# EXERCISE DETAILS
Below is a set of records; print all of them exactly as written.

# Dataset excerpt
##############################

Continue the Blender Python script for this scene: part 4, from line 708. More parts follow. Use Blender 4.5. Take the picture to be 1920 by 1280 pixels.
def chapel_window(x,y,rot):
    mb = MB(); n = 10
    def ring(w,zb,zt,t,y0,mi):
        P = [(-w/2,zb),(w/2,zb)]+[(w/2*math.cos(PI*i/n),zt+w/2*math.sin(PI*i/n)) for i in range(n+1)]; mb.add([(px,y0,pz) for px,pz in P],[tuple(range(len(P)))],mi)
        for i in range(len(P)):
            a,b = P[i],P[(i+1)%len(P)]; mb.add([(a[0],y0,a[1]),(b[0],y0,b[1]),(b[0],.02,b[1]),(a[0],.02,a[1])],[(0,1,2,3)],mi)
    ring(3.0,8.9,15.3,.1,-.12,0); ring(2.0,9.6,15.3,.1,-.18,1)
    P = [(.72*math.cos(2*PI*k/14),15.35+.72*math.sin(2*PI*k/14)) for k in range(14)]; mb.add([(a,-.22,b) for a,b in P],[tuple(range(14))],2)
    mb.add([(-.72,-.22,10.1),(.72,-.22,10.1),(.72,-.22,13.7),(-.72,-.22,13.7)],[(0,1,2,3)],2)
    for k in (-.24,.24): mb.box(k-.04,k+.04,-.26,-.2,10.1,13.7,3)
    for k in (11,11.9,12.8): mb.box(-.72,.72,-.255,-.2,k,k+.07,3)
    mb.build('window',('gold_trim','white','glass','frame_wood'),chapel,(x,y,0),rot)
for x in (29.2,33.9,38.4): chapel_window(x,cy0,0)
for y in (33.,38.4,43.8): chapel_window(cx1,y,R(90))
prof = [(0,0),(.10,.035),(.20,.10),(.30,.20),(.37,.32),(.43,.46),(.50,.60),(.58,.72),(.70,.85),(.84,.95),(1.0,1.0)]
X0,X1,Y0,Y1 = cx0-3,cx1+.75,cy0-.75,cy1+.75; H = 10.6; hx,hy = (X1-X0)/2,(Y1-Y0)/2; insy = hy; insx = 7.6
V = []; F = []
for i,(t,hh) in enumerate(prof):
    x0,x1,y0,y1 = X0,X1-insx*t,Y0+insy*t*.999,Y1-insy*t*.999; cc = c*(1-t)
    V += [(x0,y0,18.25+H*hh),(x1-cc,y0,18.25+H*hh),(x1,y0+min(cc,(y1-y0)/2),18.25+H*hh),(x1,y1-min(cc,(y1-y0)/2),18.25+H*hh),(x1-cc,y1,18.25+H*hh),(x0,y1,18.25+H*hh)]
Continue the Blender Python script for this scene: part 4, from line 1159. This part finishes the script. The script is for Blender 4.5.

##############################

# ANSWER TO THIS EXERCISE
Continue the Blender Python script for this scene: part 4, from line 708. More parts follow. Use Blender 4.5. Take the picture to be 1920 by 1280 pixels.
def chapel_window(x,y,rot):
    mb = MB(); n = 10
    def ring(w,zb,zt,t,y0,mi):
        P = [(-w/2,zb),(w/2,zb)]+[(w/2*math.cos(PI*i/n),zt+w/2*math.sin(PI*i/n)) for i in range(n+1)]; mb.add([(px,y0,pz) for px,pz in P],[tuple(range(len(P)))],mi)
        for i in range(len(P)):
            a,b = P[i],P[(i+1)%len(P)]; mb.add([(a[0],y0,a[1]),(b[0],y0,b[1]),(b[0],.02,b[1]),(a[0],.02,a[1])],[(0,1,2,3)],mi)
    ring(3.0,8.9,15.3,.1,-.12,0); ring(2.0,9.6,15.3,.1,-.18,1)
    P = [(.72*math.cos(2*PI*k/14),15.35+.72*math.sin(2*PI*k/14)) for k in range(14)]; mb.add([(a,-.22,b) for a,b in P],[tuple(range(14))],2)
    mb.add([(-.72,-.22,10.1),(.72,-.22,10.1),(.72,-.22,13.7),(-.72,-.22,13.7)],[(0,1,2,3)],2)
    for k in (-.24,.24): mb.box(k-.04,k+.04,-.26,-.2,10.1,13.7,3)
    for k in (11,11.9,12.8): mb.box(-.72,.72,-.255,-.2,k,k+.07,3)
    mb.build('window',('gold_trim','white','glass','frame_wood'),chapel,(x,y,0),rot)
for x in (29.2,33.9,38.4): chapel_window(x,cy0,0)
for y in (33.,38.4,43.8): chapel_window(cx1,y,R(90))
prof = [(0,0),(.10,.035),(.20,.10),(.30,.20),(.37,.32),(.43,.46),(.50,.60),(.58,.72),(.70,.85),(.84,.95),(1.0,1.0)]
X0,X1,Y0,Y1 = cx0-3,cx1+.75,cy0-.75,cy1+.75; H = 10.6; hx,hy = (X1-X0)/2,(Y1-Y0)/2; insy = hy; insx = 7.6
V = []; F = []
for i,(t,hh) in enumerate(prof):
    x0,x1,y0,y1 = X0,X1-insx*t,Y0+insy*t*.999,Y1-insy*t*.999; cc = c*(1-t)
    V += [(x0,y0,18.25+H*hh),(x1-cc,y0,18.25+H*hh),(x1,y0+min(cc,(y1-y0)/2),18.25+H*hh),(x1,y1-min(cc,(y1-y0)/2),18.25+H*hh),(x1-cc,y1,18.25+H*hh),(x0,y1,18.25+H*hh)]
Continue the Blender Python script for this scene: part 4, from line 1159. This part finishes the script. The script is for Blender 4.5.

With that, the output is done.